Por ordem do STF, o orçamento secreto deveria ter sido extinto dois anos atrás. Deveria, mas não foi. Desde que virou assunto público, Lira tem mantido discurso de que as emendas ao orçamento propostas pelo Congresso são transparentes e defende que a tarefa de distribuir verbas públicas não pode ser exclusiva do governo federal e assim cabe aos parlamentares o direito de participar da aplicação dos recursos. A reportagem aponta, ainda, que na abertura do ano legislativo Lira afirmou que “não fomos eleitos para sermos carimbadores”.
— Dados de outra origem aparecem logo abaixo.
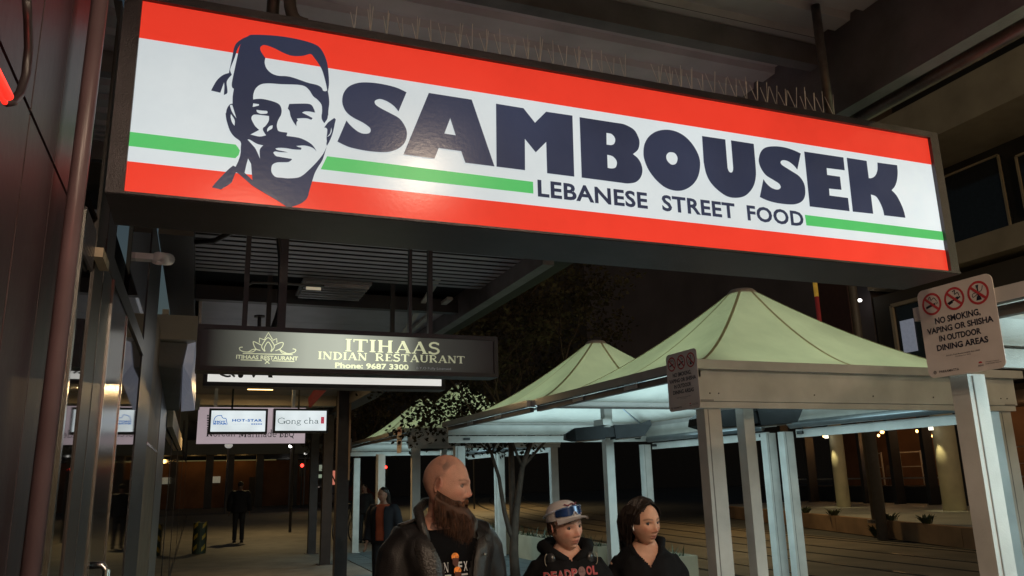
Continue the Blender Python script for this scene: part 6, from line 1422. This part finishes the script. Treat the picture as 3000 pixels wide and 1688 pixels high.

“Além da sua indicação dos R$ 268 milhões ferir as normas internas da Câmara, seria um vexame público para Lira, agora, deixar digitais de que queria transformar o deputado José Rocha e Comissão de Integração em meros carimbadores”, diz a reportagem.

Os R$ 268 milhões foram direcionados para Arthur Lira para um único lugar: Companhia de Desenvolvimento dos Vales do São Francisco e Parnaíba (Codevasf), que distribui dinheiro para asfalto e compra de retroescavadeiras e outros itens relacionados.

Lembrando que a Codevasf recebeu o presente, mas está sob investigação da Polícia Federal por suspeita de fraudes em licitação, desvio de recursos e lavagem de dinheiro. O Departamento Nacional de Obras Contra as Secas (Dnocs), presidido pelo afilhado político de Lira, Fernando Marcondes de Araújo Leão, levou R$ 50 milhões.

“A atuação de Lira sobre o destino das emendas de comissão é uma etapa adicional de prática do orçamento secreto. Já não se trata mais da aprovação de emendas individuais dos parlamentares na votação da lei orçamentária, nem de definir as emendas do relator-geral ou de cada comissão temática, mas sim de interferência direta no momento em que as emendas já estão em fase de execução. Afinal, um recurso empenhado segue um rito legal, e não pode ser cancelado pela vontade pessoal de ninguém”, escreveu Breno Pires.